Mortgage rates climbed higher on Wednesday, May 6, but experts expect relief ahead as geopolitical tensions ease. NerdWallet reports that rates moved upward today, though the trajectory should reverse soon if Iran-related concerns continue to diminish.

Geopolitical events drive mortgage rates because they affect broader bond markets and investor sentiment. When tensions spike, investors flee to safe-haven Treasury bonds, which pushes mortgage rates down. When tensions ease, investors move money elsewhere, and mortgage rates tend to climb. That dynamic played out Wednesday, with rates moving higher even as the broader risk environment improved.

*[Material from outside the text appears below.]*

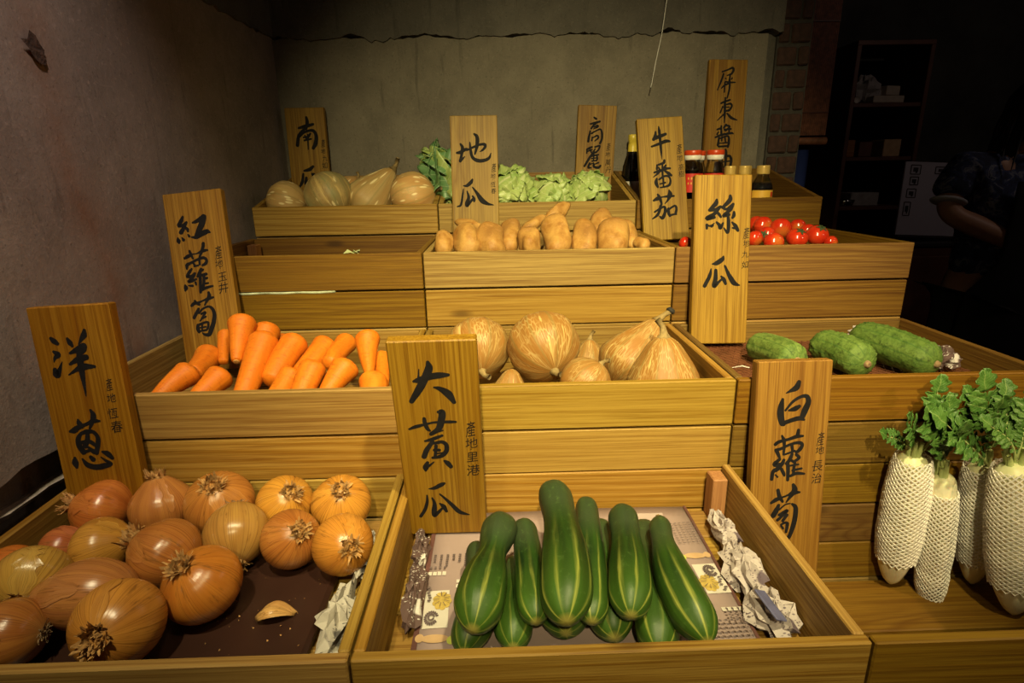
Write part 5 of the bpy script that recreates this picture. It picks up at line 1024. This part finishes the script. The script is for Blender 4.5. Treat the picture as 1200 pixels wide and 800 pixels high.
# ---------------------------------------------------------------- cabbages
def cabbage(P, R, lab, seed, n=7, tilt=(0, 0, 1), upright=False, dark=False):
    t = thing('cabbage', lab, 'cabbage', P, zrot(tilt, seed), 'cabbages in the top centre crate')
    r = np.random.default_rng(seed)
    x = np.linspace(.05, math.pi-.05, 14)
    B().lathe(np.stack([np.sin(x)*R*.80, -np.cos(x)*R*.78], -1), 20).obj('heart', 'cabbage', t, smooth=True)
    for k in range(n):
        a0 = k*2.4+r.uniform(-.3, .3); la0 = r.uniform(.15, .75) if k < n-2 else r.uniform(.8, 1.2)
        if upright: la0 = r.uniform(.5, 1.1)
        nu, nv = 25, 23; U, V_ = np.meshgrid(np.linspace(-1, 1, nu), np.linspace(-1, 1, nv), indexing='ij')
        sq_ = np.maximum(np.abs(U), np.abs(V_)); rr_ = np.sqrt(U*U+V_*V_)+1e-6; U2, V2 = U*sq_/rr_, V_*sq_/rr_      # square to disc
        c = np.array([math.cos(la0)*math.cos(a0), math.cos(la0)*math.sin(a0), math.sin(la0)])
        ea = np.array([-math.sin(a0), math.cos(a0), 0]); no = np.cross(c, ea)
        D = c+np.tan(U2*.92)[..., None]*ea+np.tan(V2*.98)[..., None]*no; D /= np.linalg.norm(D, axis=2, keepdims=True)
        edge = np.clip((sq_-.55)/.45, 0, 1); an = np.arctan2(V2, U2)
        ruff = edge**1.3*(.075*np.sin(an*7+k)+.06*np.sin(an*12+2*k+seed)+.035*np.sin(an*23+k))
        vein = -.018*np.abs(np.sin(U2*9+V2*2))-.03*np.exp(-(U2/.08)**2)
        lift = .84*(1+.03*(k % 3)+.022*k)+edge*r.uniform(.02, .20)*(1+.6*np.sin(an+r.uniform(0, 6)))+ruff+vein*.6
        if upright: lift = lift+np.clip(V2, 0, 1)**1.5*.55
        Pm = D*(R*lift)[..., None]*np.array([1, 1, .92 if not upright else 1.15])
        B().grid(Pm, np.stack([U2, V2*.5+.5], -1)).obj('leaf', 'cabbage_dark' if (dark and k > n-6) else 'cabbage', t, smooth=True, solid=.0012)
cabbage((-.112, 1.585, 1.322), .066, 'dark green leafy cabbage standing tall behind the sweet potato sign', 3, 8, (-.55, -.1, .8), True, True)
cabbage((.040, 1.560, 1.303), .064, 'pale cabbage with loose ragged leaves right of the sweet potato sign', 5, 9, (.3, -.5, .8))
cabbage((.150, 1.545, 1.296), .058, 'smooth round cabbage in the middle of the right hand heads', 8, 7, (.2, -.6, .7))
cabbage((.246, 1.560, 1.300), .058, 'pale cabbage in front of the cabbage sign at the right', 11, 7, (-.2, -.4, .9))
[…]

The timing matters for home shoppers and refinancers. If you locked in a rate this week, you paid more than you might pay next week or next month. If you've been sitting on the sidelines waiting for rates to drop, the early warning signs suggest patience could pay off. Falling geopolitical risk typically translates to falling mortgage rates within days or weeks, not months.

That said, mortgage rates remain tethered to the Federal Reserve's policy stance and inflation data. Even if Iran tensions vanish entirely, rates won't plummet unless the Fed signals rate cuts are coming or inflation data cools sharply. Current Fed messaging remains hawkish, so don't expect dramatic drops.

For borrowers, the practical move is straightforward: shop around now, lock in quotes from multiple lenders, and stay flexible. If rates tick down in the coming days, you may find better terms. If they stabilize, you'll have solid comparison quotes in hand. Most lenders allow you to lock rates for 30 to 60 days, giving you a window to watch how geopolitical events unfold without missing opportunities.